All of the lines below are to be printed again exactly; images are excluded from the output.

• **Material**:
%%
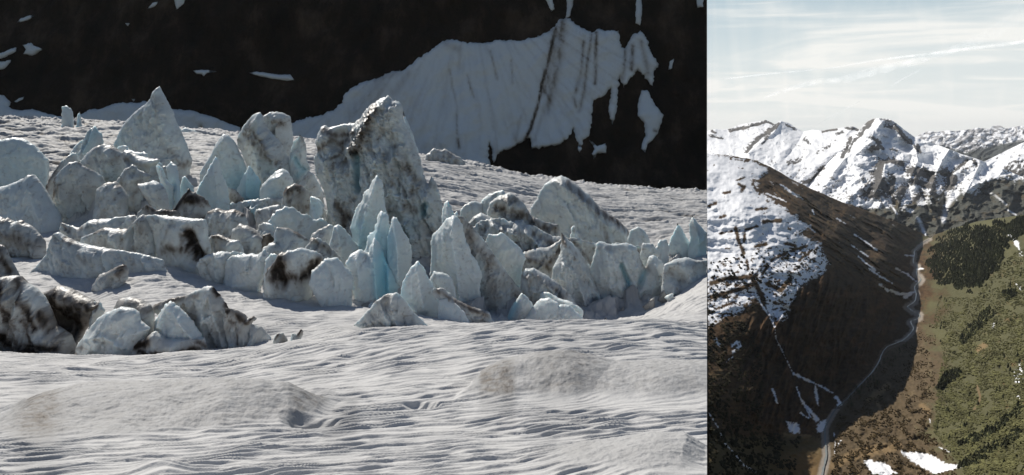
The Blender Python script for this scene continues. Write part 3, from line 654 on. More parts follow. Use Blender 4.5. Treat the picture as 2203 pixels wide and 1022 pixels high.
ice('ice_fin', 'pale shark fin shaped slab at the front, right of the glowing blue crack', 192, 3.6, '860,645 866,606 883,576 899,561 910,573 920,593 933,616 943,646 950,690 905,680', d0=.03, ridges=[('899,566 905,610 915,660', 1.3, 9), ('885,585 890,640', .7, 7)], blue=[('868,640 880,655', 16, .3)], seed=171, facets=3, cat='ice slab')
ice('ice_block', 'small pale block tucked between the shark fin slab and the great central slab', 198, 2.6, '922,610 926,596 933,583 953,586 973,596 980,626 985,660 950,665 930,640', rd=.4, d0=.08, seed=174)
ice('ice_slab', 'great pale central slab with a straight vertical ridge and scalloped right edge', 205, 4.6, '924,590 926,580 928,540 926,526 930,506 946,490 960,470 976,463 983,465 990,475 996,486 1003,520 1010,530 1013,545 1020,553 1033,576 1038,593 1033,610 1036,633 1042,670 1000,670 950,630', d0=.05, ridges=[('976,466 976,520 985,570 990,640', 2.4, 12), ('955,490 952,560', .9, 6), ('944,500 940,560', .8, 5)], seed=177, facets=2)
ice('ice_spike', 'little forked spike on top behind the great central slab', 215, 2, '946,500 951,453 956,436 963,431 971,443 977,460 984,452 990,480 985,505', ridges=[('964,434 962,470', .8, 5)], d0=.04, seed=180)
ice('ice_slab', 'long dark grey slab leaning down to the right behind the great central slab', 209, 3.6, '975,500 983,464 996,466 1016,486 1046,523 1076,566 1106,606 1126,629 1112,655 1094,700 1040,700 1000,640', d0=.26, dirt=[('995,475 1020,520 1050,570', 18, .3), ('1060,560 1090,600 1115,630', 9, .2), ('1035,580 1060,610', 18, .15)], blue=[('1030,560 1035,640', 8, .15)], seed=183, facets=2, cat='leaning ice slab')
ice('ice_block', 'smooth wedge at the foot of the dark leaning slab, split off by a blue crack', 199, 2.4, '1086,695 1092,678 1099,660 1112,643 1124,630 1138,642 1147,657 1147,698', d0=.12, blue=[('1092,690 1110,655', 5, .7)], seed=186, cat='ice wedge')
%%
• **Task solution**:
The Blender Python script for this scene continues. Write part 3, from line 654 on. More parts follow. Use Blender 4.5. Treat the picture as 2203 pixels wide and 1022 pixels high.
ice('ice_fin', 'pale shark fin shaped slab at the front, right of the glowing blue crack', 192, 3.6, '860,645 866,606 883,576 899,561 910,573 920,593 933,616 943,646 950,690 905,680', d0=.03, ridges=[('899,566 905,610 915,660', 1.3, 9), ('885,585 890,640', .7, 7)], blue=[('868,640 880,655', 16, .3)], seed=171, facets=3, cat='ice slab')
ice('ice_block', 'small pale block tucked between the shark fin slab and the great central slab', 198, 2.6, '922,610 926,596 933,583 953,586 973,596 980,626 985,660 950,665 930,640', rd=.4, d0=.08, seed=174)
ice('ice_slab', 'great pale central slab with a straight vertical ridge and scalloped right edge', 205, 4.6, '924,590 926,580 928,540 926,526 930,506 946,490 960,470 976,463 983,465 990,475 996,486 1003,520 1010,530 1013,545 1020,553 1033,576 1038,593 1033,610 1036,633 1042,670 1000,670 950,630', d0=.05, ridges=[('976,466 976,520 985,570 990,640', 2.4, 12), ('955,490 952,560', .9, 6), ('944,500 940,560', .8, 5)], seed=177, facets=2)
ice('ice_spike', 'little forked spike on top behind the great central slab', 215, 2, '946,500 951,453 956,436 963,431 971,443 977,460 984,452 990,480 985,505', ridges=[('964,434 962,470', .8, 5)], d0=.04, seed=180)
ice('ice_slab', 'long dark grey slab leaning down to the right behind the great central slab', 209, 3.6, '975,500 983,464 996,466 1016,486 1046,523 1076,566 1106,606 1126,629 1112,655 1094,700 1040,700 1000,640', d0=.26, dirt=[('995,475 1020,520 1050,570', 18, .3), ('1060,560 1090,600 1115,630', 9, .2), ('1035,580 1060,610', 18, .15)], blue=[('1030,560 1035,640', 8, .15)], seed=183, facets=2, cat='leaning ice slab')
ice('ice_block', 'smooth wedge at the foot of the dark leaning slab, split off by a blue crack', 199, 2.4, '1086,695 1092,678 1099,660 1112,643 1124,630 1138,642 1147,657 1147,698', d0=.12, blue=[('1092,690 1110,655', 5, .7)], seed=186, cat='ice wedge')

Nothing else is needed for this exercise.